EXERCISE DESCRIPTION :: Only the number is wanted: tally the lines below that contain the word "Blender".

---*---

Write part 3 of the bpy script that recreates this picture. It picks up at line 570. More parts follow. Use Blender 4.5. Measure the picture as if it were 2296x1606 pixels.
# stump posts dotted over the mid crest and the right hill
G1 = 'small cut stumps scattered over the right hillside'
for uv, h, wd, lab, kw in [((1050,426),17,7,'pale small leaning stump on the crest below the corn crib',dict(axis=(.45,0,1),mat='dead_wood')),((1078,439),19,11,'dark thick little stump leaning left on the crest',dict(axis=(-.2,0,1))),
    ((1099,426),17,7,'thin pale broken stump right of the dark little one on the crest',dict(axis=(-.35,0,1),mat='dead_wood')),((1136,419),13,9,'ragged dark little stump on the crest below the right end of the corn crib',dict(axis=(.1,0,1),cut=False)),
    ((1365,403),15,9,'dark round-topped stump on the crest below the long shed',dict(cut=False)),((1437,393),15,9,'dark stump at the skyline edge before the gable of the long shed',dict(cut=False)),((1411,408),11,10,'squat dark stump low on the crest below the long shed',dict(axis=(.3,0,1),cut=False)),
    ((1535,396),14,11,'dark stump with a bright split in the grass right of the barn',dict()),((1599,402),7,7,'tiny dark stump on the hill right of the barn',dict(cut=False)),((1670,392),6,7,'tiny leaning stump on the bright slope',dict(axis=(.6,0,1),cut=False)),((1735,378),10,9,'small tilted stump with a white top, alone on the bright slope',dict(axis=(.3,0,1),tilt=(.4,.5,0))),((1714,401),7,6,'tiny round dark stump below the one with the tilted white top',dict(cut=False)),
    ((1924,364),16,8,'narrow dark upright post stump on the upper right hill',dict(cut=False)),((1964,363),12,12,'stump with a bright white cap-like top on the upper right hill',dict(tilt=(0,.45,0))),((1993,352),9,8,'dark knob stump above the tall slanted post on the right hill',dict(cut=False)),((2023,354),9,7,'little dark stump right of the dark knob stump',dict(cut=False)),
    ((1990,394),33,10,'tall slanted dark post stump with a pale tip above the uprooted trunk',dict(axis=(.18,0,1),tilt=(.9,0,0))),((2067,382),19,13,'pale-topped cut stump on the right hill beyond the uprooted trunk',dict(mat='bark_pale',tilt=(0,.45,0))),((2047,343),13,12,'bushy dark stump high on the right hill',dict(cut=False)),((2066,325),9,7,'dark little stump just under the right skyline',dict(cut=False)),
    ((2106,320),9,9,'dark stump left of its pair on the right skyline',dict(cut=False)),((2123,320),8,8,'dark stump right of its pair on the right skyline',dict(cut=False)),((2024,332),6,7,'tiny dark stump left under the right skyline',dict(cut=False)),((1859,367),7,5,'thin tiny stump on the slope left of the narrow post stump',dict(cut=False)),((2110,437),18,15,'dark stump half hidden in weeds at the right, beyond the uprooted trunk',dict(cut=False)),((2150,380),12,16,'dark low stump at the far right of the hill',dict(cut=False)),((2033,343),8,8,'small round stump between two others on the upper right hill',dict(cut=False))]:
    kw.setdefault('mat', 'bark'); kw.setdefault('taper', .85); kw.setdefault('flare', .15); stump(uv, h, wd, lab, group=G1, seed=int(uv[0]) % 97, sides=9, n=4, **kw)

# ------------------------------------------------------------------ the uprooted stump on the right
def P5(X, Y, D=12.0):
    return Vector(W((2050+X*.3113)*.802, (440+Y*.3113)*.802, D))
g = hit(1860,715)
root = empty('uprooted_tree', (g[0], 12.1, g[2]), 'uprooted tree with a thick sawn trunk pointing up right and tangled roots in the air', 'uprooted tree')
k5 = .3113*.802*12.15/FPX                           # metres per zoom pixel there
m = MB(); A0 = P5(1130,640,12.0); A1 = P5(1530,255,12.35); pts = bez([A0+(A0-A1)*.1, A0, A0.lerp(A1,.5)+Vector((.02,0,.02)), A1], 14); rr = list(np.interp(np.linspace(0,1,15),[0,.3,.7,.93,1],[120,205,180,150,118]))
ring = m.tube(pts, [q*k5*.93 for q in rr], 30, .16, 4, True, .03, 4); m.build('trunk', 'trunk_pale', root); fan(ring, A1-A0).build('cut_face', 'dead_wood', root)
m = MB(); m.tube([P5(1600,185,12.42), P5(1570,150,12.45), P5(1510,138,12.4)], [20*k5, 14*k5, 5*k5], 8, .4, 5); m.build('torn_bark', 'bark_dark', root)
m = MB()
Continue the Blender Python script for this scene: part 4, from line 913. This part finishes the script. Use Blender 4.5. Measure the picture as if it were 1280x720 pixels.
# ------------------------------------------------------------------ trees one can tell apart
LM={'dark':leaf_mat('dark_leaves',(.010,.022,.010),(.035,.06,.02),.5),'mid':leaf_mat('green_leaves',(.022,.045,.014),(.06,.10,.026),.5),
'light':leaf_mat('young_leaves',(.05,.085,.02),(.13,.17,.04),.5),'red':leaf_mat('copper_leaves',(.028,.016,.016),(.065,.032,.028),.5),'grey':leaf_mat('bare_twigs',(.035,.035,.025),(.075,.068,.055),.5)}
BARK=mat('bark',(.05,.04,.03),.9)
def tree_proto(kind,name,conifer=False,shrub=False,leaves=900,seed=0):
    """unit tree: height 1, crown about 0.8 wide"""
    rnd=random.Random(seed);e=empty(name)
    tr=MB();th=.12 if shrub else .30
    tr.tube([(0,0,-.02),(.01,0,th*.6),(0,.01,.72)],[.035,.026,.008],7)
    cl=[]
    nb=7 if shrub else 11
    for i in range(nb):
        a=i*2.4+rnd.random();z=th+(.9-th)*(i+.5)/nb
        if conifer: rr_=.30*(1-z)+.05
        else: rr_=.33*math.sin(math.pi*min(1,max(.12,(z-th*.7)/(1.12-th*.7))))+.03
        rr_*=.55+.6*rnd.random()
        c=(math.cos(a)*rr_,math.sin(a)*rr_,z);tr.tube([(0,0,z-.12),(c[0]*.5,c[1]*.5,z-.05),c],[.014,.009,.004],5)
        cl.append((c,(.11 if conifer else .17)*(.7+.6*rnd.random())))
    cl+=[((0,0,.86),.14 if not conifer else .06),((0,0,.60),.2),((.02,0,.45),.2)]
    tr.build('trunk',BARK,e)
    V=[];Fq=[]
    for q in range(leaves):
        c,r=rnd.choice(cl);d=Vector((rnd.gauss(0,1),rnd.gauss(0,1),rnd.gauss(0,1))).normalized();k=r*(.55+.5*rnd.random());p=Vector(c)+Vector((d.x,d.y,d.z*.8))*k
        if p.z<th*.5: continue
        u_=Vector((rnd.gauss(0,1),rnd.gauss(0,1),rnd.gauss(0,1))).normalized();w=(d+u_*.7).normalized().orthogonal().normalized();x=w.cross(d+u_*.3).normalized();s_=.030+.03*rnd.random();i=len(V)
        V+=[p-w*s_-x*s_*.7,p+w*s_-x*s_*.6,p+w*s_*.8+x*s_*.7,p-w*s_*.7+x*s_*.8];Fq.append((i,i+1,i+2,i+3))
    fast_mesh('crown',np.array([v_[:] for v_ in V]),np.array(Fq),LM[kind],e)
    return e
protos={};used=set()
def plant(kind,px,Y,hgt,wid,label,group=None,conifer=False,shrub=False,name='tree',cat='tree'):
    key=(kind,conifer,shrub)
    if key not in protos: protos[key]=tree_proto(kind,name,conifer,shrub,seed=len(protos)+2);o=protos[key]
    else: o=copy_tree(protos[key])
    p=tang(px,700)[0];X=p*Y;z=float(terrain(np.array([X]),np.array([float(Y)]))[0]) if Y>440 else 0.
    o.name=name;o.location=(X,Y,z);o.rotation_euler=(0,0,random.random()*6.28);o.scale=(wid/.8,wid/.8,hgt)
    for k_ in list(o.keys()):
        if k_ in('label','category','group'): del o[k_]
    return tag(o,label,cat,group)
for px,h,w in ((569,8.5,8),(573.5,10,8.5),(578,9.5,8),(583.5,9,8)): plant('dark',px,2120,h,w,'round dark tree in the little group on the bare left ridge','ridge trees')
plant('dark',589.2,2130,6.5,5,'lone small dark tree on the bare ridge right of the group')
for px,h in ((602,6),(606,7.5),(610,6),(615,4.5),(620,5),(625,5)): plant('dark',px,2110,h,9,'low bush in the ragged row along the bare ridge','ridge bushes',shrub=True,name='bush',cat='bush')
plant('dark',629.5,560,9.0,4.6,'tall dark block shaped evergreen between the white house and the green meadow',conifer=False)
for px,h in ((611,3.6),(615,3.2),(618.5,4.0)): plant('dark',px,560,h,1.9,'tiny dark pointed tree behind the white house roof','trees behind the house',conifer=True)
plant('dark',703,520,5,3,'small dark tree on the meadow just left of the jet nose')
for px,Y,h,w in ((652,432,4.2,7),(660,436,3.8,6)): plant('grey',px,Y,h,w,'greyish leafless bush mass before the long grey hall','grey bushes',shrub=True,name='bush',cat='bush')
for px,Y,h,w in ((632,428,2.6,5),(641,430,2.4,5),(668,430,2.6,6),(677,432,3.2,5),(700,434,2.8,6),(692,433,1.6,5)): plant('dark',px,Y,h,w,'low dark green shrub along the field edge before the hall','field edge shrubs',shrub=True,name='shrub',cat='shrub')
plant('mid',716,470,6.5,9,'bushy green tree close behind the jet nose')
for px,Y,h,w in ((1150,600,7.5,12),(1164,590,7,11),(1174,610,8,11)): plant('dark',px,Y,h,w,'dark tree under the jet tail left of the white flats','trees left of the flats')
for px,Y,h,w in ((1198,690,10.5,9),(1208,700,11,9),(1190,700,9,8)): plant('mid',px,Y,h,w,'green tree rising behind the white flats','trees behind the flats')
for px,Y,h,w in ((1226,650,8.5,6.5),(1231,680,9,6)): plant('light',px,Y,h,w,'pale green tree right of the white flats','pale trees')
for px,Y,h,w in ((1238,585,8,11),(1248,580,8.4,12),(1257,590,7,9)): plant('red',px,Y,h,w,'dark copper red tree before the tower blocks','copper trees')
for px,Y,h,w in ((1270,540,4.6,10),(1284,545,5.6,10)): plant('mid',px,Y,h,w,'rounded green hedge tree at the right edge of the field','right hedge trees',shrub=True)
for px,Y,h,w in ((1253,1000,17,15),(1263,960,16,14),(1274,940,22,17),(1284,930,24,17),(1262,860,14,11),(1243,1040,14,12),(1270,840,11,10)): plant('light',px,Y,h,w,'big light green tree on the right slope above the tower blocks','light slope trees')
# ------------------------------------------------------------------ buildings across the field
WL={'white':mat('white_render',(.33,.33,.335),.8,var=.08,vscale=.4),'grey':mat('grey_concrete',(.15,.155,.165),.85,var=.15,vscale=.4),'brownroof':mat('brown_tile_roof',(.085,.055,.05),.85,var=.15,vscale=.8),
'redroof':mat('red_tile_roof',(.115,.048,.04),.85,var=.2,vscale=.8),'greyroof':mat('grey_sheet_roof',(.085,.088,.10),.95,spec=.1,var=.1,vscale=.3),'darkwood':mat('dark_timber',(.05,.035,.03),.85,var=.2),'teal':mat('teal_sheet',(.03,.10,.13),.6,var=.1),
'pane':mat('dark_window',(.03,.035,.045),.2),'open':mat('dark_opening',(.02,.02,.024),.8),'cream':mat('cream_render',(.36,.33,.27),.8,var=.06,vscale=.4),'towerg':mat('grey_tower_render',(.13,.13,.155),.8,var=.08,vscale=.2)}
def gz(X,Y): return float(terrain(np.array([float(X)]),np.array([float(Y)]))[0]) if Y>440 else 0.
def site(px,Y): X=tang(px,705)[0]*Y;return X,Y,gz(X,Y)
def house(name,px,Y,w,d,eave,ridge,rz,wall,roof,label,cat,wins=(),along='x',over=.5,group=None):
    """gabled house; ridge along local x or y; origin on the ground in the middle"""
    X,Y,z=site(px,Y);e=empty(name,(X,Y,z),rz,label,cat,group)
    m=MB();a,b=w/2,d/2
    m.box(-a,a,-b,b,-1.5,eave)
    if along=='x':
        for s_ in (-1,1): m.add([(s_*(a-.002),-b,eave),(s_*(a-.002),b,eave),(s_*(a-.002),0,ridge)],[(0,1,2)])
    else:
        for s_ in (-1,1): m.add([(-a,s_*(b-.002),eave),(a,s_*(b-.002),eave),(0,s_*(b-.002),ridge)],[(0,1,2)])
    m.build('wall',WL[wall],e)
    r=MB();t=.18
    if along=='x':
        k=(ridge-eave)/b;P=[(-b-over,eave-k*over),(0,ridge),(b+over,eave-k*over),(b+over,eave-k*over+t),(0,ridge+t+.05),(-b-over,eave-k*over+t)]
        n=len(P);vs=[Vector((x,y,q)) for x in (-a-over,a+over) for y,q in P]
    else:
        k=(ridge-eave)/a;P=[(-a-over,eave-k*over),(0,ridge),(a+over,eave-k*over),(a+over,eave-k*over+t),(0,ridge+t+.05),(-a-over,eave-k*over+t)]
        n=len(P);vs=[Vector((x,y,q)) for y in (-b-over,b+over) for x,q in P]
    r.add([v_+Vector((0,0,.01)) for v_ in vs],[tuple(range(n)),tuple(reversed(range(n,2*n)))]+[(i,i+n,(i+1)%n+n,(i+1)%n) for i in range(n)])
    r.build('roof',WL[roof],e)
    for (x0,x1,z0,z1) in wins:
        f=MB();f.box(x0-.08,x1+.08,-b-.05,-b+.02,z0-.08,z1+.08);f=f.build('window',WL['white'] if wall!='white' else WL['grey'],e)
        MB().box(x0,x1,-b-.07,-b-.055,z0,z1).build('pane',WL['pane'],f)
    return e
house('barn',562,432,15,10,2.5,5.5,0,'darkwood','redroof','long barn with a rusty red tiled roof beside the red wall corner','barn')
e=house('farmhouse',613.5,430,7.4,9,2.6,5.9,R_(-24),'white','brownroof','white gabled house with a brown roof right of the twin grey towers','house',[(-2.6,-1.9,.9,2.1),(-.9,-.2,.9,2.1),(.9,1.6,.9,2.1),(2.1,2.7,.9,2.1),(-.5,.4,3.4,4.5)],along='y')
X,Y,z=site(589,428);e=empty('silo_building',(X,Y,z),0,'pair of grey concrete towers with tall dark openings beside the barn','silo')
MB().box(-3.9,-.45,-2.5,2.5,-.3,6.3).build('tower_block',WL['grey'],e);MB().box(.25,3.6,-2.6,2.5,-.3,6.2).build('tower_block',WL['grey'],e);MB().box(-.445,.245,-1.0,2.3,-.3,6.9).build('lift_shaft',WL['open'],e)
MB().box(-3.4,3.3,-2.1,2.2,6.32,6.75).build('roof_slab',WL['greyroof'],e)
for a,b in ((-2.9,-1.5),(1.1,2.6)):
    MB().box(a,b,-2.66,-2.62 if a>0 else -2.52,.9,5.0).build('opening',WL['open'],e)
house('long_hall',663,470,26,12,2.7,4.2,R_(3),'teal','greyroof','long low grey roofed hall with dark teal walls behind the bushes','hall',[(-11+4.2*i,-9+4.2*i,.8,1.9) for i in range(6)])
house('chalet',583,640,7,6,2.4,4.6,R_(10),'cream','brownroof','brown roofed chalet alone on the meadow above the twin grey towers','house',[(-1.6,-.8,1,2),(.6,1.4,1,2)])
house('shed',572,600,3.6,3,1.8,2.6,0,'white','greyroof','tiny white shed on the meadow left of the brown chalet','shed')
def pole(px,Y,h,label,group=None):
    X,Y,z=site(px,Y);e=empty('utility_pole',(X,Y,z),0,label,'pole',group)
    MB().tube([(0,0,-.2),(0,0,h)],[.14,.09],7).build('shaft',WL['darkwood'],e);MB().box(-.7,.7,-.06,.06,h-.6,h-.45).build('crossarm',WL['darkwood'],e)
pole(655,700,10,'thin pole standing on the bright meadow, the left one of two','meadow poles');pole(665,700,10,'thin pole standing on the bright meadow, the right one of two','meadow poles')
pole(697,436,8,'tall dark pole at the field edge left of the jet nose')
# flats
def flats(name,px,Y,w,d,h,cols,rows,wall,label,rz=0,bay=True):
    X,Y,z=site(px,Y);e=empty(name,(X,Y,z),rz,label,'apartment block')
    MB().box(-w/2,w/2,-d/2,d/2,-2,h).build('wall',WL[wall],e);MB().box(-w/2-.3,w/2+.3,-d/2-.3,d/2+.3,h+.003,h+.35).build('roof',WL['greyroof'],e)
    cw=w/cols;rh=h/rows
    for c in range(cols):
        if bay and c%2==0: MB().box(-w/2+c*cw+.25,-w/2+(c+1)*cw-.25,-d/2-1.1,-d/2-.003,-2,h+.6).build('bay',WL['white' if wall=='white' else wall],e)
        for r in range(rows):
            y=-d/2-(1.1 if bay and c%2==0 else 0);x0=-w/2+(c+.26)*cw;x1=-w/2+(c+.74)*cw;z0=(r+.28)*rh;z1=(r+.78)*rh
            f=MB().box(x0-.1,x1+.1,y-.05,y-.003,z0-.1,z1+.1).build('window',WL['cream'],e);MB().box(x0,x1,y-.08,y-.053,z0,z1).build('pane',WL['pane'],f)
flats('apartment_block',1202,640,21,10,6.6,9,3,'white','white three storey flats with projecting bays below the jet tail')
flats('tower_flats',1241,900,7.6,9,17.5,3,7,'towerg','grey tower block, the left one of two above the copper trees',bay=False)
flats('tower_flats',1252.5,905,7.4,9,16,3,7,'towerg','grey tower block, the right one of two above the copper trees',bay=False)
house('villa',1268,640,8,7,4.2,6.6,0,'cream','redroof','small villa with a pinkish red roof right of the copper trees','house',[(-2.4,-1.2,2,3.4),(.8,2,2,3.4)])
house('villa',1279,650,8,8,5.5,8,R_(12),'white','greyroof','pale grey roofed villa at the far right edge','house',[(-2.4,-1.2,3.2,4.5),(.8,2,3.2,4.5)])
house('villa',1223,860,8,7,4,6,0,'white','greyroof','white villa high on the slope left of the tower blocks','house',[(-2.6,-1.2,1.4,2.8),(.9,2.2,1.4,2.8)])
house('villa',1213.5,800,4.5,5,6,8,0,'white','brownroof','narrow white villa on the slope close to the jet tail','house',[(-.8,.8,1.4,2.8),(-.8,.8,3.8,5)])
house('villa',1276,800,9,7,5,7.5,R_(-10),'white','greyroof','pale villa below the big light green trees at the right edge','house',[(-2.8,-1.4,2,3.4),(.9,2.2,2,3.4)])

---*---

TASK OUTPUT :: 2